How do writers like Kaplan come to prominence in the first place, and why do their contradictory and unfounded ideas persist in the public domain? Kaplan came to fame in the early 1990's for a book entitled Balkan Ghosts, in which he argued that that region was riven by centuries of inter-ethnic conflict that was little understood or appreciated by outsiders. In this seething landscape, there were no national loyalties but many tribal ones, with each group hell-bent on re-establishing a mythical, long-lost empire in which it held its greatest political and geographical sway over it neighbors. These hatreds had been suppressed under Communist rule, and any attempt by other nations to quash their violent reappearance was said to be sheer folly. The book was widely thought to have influenced the Clinton Administration's early policy of nonintervention in the war in Bosnia, a disgraceful passivity matched by the moral cowardice of our European allies, and indirectly responsible for the deaths of hundreds of thousands of people.

That Kaplan is a "journalist" and not a historian does not render him incapable of offering astute observations of history, but his being so consistently wrong about its ramifications ought to give us pause before we give credence to any article carrying his byline, let alone allow him to participate in the shaping of foreign policy.

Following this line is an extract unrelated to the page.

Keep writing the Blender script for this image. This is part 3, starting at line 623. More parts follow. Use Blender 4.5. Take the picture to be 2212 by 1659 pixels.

Balkan Ghosts, though engaging and superficially convincing, was not a work of scholarship but a thoughtful travelogue. In fairness, he was probably as surprised as anyone by the book's influence, and he later criticized the American government for using his book as a justification for inaction in Bosnia. On the other hand, he appears to have ridden the wave of celebrity that this notoriety handed to him and reaped the benefits thereof. He can be counted, for example, among those consulted by the neoconservatives of the Bush Administration when they were courting supporters for the invasion of Iraq. He was an early advocate for the war who, like many others, later recanted only after the American government had made a hash of it. But how could someone truly believe that history is destiny in the Balkans and the Maghreb, but not in Ba'athist Iraq?

Once Egypt erupted, it would not have been the least bit surprising if Kaplan had already published something somewhere explaining away his assertion that Tunisia's revolution would not spread to other countries. Indeed, a mere six days after warning in the Times about Egypt's "Islamic militants waiting in the wings for any kind of opportunity" and that "we should be careful what we wish for in the Middle East," he wrote in Foreign Policy, "The Muslim Brotherhood in Egypt functions to a significant extent as a community self-help organization and may not necessarily try to hijack the uprising to the extent as happened in Iran," and "The differences between 2011 in Egypt and 1978 in Iran are more profound than the similarities." Less than a week after writing Egypt off as just another autocratic basketcase like Saudi Arabia or Jordan, he now insisted that the overthrow of regimes in those two countries would truly be a lot worse for Western interests than in either Tunisia or Egypt. If democratic movements should arise in either of those countries, or in any of the other benighted Middle Eastern tyrannies like Syria or Libya, the experts will no doubt be able to explain those away, too. Pundits of the Kaplan variety have shown themselves adept at changing their opinions as circumstances demand. Just like any politician worth his salt.

How is it that writers with such questionable records continue to be widely read, their opinions sought by policy makers and major publications? In a society in which the study of history was taken seriously, many of the views that find their way onto the op-ed pages of important newspapers would never see the light of day. But we are not such a society. Politicians routinely re-write history for their own electoral advantage, knowing full well that the anti-intellectualism of the American public makes it highly likely that few voters have enough education to distinguish fact from fiction, and that even if they are challenged, they have merely to paint their opponents as eggheads or partisans to fend them off. Many journalists, once members of a profession in which verifiable fact was a minimum requirement for publication, are barely distinguishable from the mendacious political actors they cover. Moreover, the deplorable journalistic practice of predicting the future gives writers a vested interest in their prophecies, much like office-holders who are reluctant to change a position once they have invested political capital in it. Which, needless to say, is why journalists should stick to reporting what is actually happening, not trying either to predict the outcome of events or influence them.

With the vast canvas of cable news and the Internet to fill every hour of every day, many editors and publishers long ago decided that any words or pictures will do, as long as they attract eyeballs and the advertising revenue that follows them. Politicians, journalists, academics and garden-variety blowhards are all mixed together on the air and in cyberspace, their views flattened into a two-dimensional space so as to appear as equal in truth and significance. In this climate, history is just another commodity, sold to the highest bidder.

We may not know what historical lessons apply to the situation in Egypt, but one thing is clear: the people camped out in Tahrir Square don't seem to believe that they are destined to live forever under the thumb of a tyrant just because that has been their history. One can reasonably presume that there are victims in every one of the world's dictatorships who share that opinion, despite any attempts by bogus historians to declare some people less worthy or capable of living in freedom. All societies are chaotic and unpredictable, and making guesses about where they will lead is a fool's game. People don't change the course of history. They make it.